Collect all the lines that mention the word "wide".

________________________

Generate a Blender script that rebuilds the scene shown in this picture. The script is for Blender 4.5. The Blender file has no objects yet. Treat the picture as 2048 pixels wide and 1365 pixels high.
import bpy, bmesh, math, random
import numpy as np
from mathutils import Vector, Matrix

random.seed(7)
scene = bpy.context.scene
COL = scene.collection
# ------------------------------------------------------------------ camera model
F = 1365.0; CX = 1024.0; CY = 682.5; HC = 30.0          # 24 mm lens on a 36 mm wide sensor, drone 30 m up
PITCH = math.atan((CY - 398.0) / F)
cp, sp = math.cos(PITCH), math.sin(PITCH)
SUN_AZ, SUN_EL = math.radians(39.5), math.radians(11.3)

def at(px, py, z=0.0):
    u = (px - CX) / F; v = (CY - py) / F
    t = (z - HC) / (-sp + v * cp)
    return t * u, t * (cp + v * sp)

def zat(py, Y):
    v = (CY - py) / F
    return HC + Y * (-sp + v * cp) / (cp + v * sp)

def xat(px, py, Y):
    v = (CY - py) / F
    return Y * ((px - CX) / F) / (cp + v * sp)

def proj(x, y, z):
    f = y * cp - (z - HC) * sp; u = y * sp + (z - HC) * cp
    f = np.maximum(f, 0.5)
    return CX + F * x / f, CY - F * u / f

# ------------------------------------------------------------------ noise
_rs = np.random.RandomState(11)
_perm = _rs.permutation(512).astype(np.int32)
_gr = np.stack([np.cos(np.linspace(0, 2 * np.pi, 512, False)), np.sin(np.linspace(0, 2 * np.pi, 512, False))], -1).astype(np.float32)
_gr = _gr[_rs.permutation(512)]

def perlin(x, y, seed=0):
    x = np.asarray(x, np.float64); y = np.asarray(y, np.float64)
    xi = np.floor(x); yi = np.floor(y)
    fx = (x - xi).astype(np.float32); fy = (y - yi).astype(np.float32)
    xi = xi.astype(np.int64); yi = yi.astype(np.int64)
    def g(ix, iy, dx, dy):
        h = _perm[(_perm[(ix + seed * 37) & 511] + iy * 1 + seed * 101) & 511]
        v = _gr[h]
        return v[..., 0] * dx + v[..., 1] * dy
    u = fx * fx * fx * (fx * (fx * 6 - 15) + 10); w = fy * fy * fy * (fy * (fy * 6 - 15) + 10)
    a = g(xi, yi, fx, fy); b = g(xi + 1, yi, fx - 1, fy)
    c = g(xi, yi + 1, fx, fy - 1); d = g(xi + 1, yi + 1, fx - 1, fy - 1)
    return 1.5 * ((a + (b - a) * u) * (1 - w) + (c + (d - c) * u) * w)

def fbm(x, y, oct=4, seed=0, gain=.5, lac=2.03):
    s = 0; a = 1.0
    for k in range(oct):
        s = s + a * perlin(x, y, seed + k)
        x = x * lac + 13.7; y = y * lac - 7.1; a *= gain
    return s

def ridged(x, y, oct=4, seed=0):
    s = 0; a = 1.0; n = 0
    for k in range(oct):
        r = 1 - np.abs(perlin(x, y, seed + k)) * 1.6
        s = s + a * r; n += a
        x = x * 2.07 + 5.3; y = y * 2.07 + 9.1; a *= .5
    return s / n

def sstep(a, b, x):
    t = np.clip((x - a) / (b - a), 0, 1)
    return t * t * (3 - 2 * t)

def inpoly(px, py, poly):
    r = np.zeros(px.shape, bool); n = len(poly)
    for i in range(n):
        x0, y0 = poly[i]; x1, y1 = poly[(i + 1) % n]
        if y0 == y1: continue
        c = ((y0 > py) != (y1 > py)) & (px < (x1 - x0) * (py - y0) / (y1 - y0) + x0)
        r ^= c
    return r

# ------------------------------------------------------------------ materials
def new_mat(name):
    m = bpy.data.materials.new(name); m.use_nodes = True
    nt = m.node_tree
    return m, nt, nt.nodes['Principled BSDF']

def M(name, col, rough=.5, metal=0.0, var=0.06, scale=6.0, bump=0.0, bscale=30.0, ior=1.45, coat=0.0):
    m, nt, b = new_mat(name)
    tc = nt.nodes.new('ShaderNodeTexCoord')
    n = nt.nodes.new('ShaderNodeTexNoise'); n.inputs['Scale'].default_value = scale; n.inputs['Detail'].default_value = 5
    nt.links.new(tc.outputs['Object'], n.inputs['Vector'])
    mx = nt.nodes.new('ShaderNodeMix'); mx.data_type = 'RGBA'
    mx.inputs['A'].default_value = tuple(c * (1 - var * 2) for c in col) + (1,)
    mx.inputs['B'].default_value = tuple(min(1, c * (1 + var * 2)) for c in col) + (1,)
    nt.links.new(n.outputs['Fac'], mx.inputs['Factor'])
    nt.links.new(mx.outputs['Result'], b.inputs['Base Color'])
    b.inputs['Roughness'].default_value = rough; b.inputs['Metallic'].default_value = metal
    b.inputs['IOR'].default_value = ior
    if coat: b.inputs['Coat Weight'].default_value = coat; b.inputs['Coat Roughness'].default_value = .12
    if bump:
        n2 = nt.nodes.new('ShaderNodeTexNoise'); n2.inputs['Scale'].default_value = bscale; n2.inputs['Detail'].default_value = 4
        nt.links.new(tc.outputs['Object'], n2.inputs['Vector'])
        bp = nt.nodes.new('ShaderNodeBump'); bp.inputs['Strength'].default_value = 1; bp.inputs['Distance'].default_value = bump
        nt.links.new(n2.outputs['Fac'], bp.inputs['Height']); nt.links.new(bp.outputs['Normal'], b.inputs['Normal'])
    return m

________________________

:: SOLUTION FOR THIS PROBLEM ::
Generate a Blender script that rebuilds the scene shown in this picture. The script is for Blender 4.5. The Blender file has no objects yet. Treat the picture as 2048 pixels wide and 1365 pixels high.
F = 1365.0; CX = 1024.0; CY = 682.5; HC = 30.0          # 24 mm lens on a 36 mm wide sensor, drone 30 m up